Description of the task:
For this exercise, repeat all of the material verbatim apart from its images.

*****

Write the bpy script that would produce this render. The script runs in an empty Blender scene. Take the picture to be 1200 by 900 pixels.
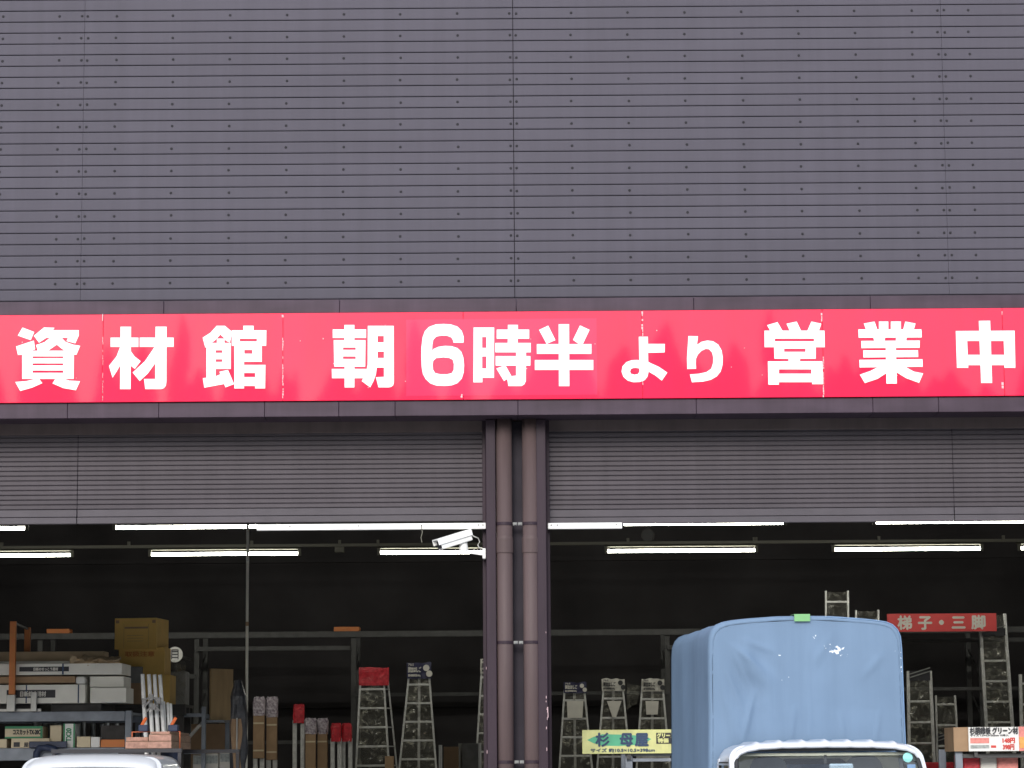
import bpy, bmesh, math, random
from mathutils import Vector, Matrix, noise
from mathutils.geometry import tessellate_polygon
R = math.radians
random.seed(11)
SC = bpy.context.scene
COL = SC.collection

# ---------------------------------------------------------------- camera, sky, sun, exposure
F = 3100.0                      # focal length in pixels of a 1200 px wide picture
PITCH = math.atan(443 / F)
ROLL = R(0.41)
CAM = Vector((0, -21.0, 1.6))
cam = bpy.data.cameras.new('camera')
cam.sensor_width = 36.0
cam.lens = 36.0 * F / 1200.0
cam.clip_start = 0.1
cam.clip_end = 2000.0
co = bpy.data.objects.new('camera', cam)
COL.objects.link(co)
CM = Matrix.Translation(CAM) @ Matrix.Rotation(R(90) + PITCH, 4, 'X') @ Matrix.Rotation(-ROLL, 4, 'Z')
co.matrix_world = CM
SC.camera = co

SUN_EL, SUN_AZ = 27.0, -9.0     # the sun stands behind the viewer, a little to the left, veiled by thin cloud
world = bpy.data.worlds.new('World')
SC.world = world
world.use_nodes = True
wn = world.node_tree
bg = wn.nodes['Background']
sky = wn.nodes.new('ShaderNodeTexSky')
sky.sky_type = 'NISHITA'
sky.sun_disc = False
sky.sun_elevation = R(SUN_EL)
sky.sun_rotation = R(180 - SUN_AZ)
sky.air_density = 1.0
sky.dust_density = 1.2
# thin broken high cloud over the blue
wtc = wn.nodes.new('ShaderNodeTexCoord')
wmp = wn.nodes.new('ShaderNodeMapping')
wmp.inputs['Scale'].default_value = (1.0, 1.0, 2.6)
wnz = wn.nodes.new('ShaderNodeTexNoise')
wnz.inputs['Scale'].default_value = 2.3
wnz.inputs['Detail'].default_value = 7
wrp = wn.nodes.new('ShaderNodeMapRange')
wrp.inputs[1].default_value = 0.40
wrp.inputs[2].default_value = 0.66
wrp.inputs[3].default_value = 0.05
wrp.inputs[4].default_value = 0.75
wmx = wn.nodes.new('ShaderNodeMix')
wmx.data_type = 'RGBA'
wn.links.new(wtc.outputs['Generated'], wmp.inputs[0])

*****

The reply:
Write the bpy script that would produce this render. The script runs in an empty Blender scene. Take the picture to be 1200 by 900 pixels.
import bpy, bmesh, math, random
from mathutils import Vector, Matrix, noise
from mathutils.geometry import tessellate_polygon
R = math.radians
random.seed(11)
SC = bpy.context.scene
COL = SC.collection

# ---------------------------------------------------------------- camera, sky, sun, exposure
F = 3100.0                      # focal length in pixels of a 1200 px wide picture
PITCH = math.atan(443 / F)
ROLL = R(0.41)
CAM = Vector((0, -21.0, 1.6))
cam = bpy.data.cameras.new('camera')
cam.sensor_width = 36.0
cam.lens = 36.0 * F / 1200.0
cam.clip_start = 0.1
cam.clip_end = 2000.0
co = bpy.data.objects.new('camera', cam)
COL.objects.link(co)
CM = Matrix.Translation(CAM) @ Matrix.Rotation(R(90) + PITCH, 4, 'X') @ Matrix.Rotation(-ROLL, 4, 'Z')
co.matrix_world = CM
SC.camera = co

SUN_EL, SUN_AZ = 27.0, -9.0     # the sun stands behind the viewer, a little to the left, veiled by thin cloud
world = bpy.data.worlds.new('World')
SC.world = world
world.use_nodes = True
wn = world.node_tree
bg = wn.nodes['Background']
sky = wn.nodes.new('ShaderNodeTexSky')
sky.sky_type = 'NISHITA'
sky.sun_disc = False
sky.sun_elevation = R(SUN_EL)
sky.sun_rotation = R(180 - SUN_AZ)
sky.air_density = 1.0
sky.dust_density = 1.2
# thin broken high cloud over the blue
wtc = wn.nodes.new('ShaderNodeTexCoord')
wmp = wn.nodes.new('ShaderNodeMapping')
wmp.inputs['Scale'].default_value = (1.0, 1.0, 2.6)
wnz = wn.nodes.new('ShaderNodeTexNoise')
wnz.inputs['Scale'].default_value = 2.3
wnz.inputs['Detail'].default_value = 7
wrp = wn.nodes.new('ShaderNodeMapRange')
wrp.inputs[1].default_value = 0.40
wrp.inputs[2].default_value = 0.66
wrp.inputs[3].default_value = 0.05
wrp.inputs[4].default_value = 0.75
wmx = wn.nodes.new('ShaderNodeMix')
wmx.data_type = 'RGBA'
wn.links.new(wtc.outputs['Generated'], wmp.inputs[0])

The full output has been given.